Records for this exercise:
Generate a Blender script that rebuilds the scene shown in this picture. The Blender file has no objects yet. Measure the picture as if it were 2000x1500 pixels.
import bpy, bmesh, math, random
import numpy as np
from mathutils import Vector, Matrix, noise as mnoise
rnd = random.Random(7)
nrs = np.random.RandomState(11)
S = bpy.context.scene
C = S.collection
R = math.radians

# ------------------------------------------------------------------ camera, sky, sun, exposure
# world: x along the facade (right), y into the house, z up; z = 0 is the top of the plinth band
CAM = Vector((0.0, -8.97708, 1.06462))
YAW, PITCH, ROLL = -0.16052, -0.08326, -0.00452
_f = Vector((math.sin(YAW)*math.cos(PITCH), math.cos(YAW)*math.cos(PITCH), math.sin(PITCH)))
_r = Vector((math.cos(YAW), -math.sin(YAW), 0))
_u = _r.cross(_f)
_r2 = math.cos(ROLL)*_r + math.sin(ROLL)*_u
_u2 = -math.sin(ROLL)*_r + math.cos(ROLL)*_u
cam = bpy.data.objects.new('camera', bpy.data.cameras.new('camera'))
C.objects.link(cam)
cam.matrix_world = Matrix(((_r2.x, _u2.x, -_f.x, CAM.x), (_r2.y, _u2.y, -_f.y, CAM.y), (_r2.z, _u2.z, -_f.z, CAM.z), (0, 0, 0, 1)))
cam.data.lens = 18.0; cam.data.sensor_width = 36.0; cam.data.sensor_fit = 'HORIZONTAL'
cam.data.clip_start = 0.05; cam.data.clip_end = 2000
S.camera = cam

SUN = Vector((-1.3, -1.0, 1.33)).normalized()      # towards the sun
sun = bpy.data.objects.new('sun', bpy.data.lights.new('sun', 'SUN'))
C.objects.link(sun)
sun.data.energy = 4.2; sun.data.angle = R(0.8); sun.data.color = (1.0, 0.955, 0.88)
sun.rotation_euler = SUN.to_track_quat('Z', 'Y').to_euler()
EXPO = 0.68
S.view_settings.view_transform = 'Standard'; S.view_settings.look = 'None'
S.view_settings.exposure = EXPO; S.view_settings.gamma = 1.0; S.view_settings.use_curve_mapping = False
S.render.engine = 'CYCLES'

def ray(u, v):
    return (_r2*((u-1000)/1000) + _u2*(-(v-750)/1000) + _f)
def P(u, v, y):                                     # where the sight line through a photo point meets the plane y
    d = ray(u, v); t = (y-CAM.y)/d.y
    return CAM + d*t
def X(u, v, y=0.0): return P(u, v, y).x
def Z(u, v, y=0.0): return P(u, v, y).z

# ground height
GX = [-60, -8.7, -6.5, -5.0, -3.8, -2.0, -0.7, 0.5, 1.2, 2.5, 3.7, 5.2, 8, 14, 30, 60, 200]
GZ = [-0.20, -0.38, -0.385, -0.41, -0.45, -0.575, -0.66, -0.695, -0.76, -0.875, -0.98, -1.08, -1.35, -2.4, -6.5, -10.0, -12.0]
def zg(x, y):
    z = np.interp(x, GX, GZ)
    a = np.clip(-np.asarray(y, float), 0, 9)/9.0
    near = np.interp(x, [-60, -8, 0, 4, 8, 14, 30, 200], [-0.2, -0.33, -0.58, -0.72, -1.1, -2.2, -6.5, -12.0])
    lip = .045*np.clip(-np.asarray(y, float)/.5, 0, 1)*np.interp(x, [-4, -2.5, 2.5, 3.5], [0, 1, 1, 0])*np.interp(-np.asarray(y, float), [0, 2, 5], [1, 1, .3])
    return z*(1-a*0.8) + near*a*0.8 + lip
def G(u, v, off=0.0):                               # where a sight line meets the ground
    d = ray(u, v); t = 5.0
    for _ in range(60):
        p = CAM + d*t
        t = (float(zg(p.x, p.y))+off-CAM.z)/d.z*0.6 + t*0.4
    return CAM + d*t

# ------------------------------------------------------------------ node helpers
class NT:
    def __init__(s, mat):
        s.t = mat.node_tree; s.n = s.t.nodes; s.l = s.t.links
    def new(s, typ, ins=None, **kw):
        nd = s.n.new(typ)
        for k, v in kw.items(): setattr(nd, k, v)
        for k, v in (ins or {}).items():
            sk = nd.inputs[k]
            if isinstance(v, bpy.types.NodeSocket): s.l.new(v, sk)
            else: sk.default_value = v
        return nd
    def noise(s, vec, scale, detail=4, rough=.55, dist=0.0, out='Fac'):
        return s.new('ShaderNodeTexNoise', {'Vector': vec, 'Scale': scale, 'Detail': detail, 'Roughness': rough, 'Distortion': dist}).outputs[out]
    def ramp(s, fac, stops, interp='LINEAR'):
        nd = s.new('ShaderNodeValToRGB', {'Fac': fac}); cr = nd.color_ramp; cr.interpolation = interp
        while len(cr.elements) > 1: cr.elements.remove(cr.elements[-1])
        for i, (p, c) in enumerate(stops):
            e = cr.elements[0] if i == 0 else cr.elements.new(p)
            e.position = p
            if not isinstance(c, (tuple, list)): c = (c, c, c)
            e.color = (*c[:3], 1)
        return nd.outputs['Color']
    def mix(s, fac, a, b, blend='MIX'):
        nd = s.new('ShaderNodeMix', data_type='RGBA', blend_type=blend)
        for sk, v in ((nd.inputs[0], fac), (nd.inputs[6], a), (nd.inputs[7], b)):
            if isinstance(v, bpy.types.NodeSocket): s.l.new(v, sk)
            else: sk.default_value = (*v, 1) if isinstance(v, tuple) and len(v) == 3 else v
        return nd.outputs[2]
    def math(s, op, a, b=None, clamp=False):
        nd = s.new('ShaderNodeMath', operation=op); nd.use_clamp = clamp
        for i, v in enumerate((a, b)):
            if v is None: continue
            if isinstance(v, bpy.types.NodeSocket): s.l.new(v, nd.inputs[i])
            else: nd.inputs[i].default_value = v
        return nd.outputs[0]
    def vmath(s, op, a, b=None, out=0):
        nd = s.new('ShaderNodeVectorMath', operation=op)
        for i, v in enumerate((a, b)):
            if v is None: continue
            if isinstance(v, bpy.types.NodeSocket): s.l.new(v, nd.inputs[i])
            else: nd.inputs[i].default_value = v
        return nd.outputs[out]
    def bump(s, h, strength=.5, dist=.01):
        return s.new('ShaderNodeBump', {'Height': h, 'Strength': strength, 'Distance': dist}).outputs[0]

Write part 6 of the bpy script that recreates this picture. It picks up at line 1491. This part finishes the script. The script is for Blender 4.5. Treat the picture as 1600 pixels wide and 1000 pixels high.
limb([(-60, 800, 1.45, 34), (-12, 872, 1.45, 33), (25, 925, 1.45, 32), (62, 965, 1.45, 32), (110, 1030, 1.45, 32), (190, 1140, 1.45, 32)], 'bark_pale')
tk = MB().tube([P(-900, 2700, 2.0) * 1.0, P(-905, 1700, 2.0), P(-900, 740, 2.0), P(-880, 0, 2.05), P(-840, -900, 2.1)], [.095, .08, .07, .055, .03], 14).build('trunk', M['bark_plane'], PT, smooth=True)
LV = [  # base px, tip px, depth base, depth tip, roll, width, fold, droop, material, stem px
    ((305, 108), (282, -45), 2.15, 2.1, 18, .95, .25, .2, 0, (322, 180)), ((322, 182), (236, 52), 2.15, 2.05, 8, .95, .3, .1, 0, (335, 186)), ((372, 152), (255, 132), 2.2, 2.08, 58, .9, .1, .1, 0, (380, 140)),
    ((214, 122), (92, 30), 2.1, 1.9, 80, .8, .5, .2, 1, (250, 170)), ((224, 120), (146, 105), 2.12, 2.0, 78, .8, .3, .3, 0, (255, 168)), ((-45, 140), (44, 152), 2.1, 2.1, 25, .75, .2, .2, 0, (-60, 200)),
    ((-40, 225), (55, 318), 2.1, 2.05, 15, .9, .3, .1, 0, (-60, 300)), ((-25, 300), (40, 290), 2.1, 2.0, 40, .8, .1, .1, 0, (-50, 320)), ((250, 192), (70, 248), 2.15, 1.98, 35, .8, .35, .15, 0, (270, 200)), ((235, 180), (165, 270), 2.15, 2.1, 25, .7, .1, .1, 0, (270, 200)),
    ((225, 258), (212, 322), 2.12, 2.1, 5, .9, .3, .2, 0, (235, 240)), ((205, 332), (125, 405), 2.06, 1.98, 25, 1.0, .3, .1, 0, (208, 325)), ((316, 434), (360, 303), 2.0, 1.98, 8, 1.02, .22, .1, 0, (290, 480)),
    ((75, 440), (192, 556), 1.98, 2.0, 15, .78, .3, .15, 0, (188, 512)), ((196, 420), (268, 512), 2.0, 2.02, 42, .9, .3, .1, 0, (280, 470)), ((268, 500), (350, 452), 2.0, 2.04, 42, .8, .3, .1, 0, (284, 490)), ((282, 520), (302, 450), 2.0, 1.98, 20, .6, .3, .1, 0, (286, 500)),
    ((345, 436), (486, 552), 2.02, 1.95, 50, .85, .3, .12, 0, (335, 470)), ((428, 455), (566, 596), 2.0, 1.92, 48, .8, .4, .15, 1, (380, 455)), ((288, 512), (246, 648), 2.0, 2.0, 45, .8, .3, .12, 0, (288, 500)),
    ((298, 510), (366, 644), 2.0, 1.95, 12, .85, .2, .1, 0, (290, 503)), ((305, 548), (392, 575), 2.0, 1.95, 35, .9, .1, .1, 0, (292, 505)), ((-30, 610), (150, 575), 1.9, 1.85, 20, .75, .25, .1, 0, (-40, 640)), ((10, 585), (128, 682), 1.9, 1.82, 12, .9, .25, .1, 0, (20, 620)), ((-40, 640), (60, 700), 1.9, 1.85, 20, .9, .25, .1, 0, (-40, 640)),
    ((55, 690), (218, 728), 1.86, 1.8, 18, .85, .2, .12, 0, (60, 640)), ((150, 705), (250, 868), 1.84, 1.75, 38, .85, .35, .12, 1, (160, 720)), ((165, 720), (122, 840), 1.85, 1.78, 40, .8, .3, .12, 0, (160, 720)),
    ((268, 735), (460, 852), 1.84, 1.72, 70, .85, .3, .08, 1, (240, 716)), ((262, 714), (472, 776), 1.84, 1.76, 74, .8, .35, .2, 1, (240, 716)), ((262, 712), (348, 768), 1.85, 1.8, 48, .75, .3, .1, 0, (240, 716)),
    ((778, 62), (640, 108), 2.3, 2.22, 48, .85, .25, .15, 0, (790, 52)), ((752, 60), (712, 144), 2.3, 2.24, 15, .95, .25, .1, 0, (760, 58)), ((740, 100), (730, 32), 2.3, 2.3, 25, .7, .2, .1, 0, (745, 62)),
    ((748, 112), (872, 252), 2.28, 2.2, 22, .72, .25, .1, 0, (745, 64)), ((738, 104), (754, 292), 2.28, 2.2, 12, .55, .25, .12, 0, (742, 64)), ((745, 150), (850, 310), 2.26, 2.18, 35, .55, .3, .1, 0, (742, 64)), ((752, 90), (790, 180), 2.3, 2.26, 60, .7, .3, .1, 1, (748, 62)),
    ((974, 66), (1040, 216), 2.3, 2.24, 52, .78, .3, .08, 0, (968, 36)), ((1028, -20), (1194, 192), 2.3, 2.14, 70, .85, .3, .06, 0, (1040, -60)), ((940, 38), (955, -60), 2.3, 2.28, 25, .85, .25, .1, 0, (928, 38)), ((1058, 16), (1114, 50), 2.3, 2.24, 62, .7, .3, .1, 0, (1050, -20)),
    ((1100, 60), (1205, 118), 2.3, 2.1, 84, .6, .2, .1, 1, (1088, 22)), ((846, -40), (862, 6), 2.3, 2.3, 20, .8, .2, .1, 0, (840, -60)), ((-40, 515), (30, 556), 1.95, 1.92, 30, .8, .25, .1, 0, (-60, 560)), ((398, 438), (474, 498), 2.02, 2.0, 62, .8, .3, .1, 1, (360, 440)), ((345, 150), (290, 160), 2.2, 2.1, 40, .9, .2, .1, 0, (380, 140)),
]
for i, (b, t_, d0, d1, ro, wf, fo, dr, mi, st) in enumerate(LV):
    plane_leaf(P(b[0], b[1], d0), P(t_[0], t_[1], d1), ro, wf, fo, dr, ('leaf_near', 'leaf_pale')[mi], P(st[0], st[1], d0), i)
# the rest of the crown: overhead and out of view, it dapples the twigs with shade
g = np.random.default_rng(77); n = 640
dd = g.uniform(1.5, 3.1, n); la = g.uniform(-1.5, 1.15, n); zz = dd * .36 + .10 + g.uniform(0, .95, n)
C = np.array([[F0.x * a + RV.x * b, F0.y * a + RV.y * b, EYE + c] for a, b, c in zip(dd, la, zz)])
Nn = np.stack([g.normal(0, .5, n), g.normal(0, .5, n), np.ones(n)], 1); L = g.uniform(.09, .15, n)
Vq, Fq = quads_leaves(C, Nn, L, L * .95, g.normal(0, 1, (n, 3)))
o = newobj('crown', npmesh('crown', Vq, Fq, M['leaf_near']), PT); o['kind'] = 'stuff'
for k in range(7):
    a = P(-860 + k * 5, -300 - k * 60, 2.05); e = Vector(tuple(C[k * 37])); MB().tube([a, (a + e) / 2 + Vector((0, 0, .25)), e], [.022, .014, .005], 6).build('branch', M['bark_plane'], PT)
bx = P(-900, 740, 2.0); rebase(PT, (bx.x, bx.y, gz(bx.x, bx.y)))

Directions for this task:
Quote the data above verbatim from its first line to the line that includes "R = math.radians", with both boundary lines retained.

Exercise output:
Generate a Blender script that rebuilds the scene shown in this picture. The Blender file has no objects yet. Measure the picture as if it were 2000x1500 pixels.
import bpy, bmesh, math, random
import numpy as np
from mathutils import Vector, Matrix, noise as mnoise
rnd = random.Random(7)
nrs = np.random.RandomState(11)
S = bpy.context.scene
C = S.collection
R = math.radians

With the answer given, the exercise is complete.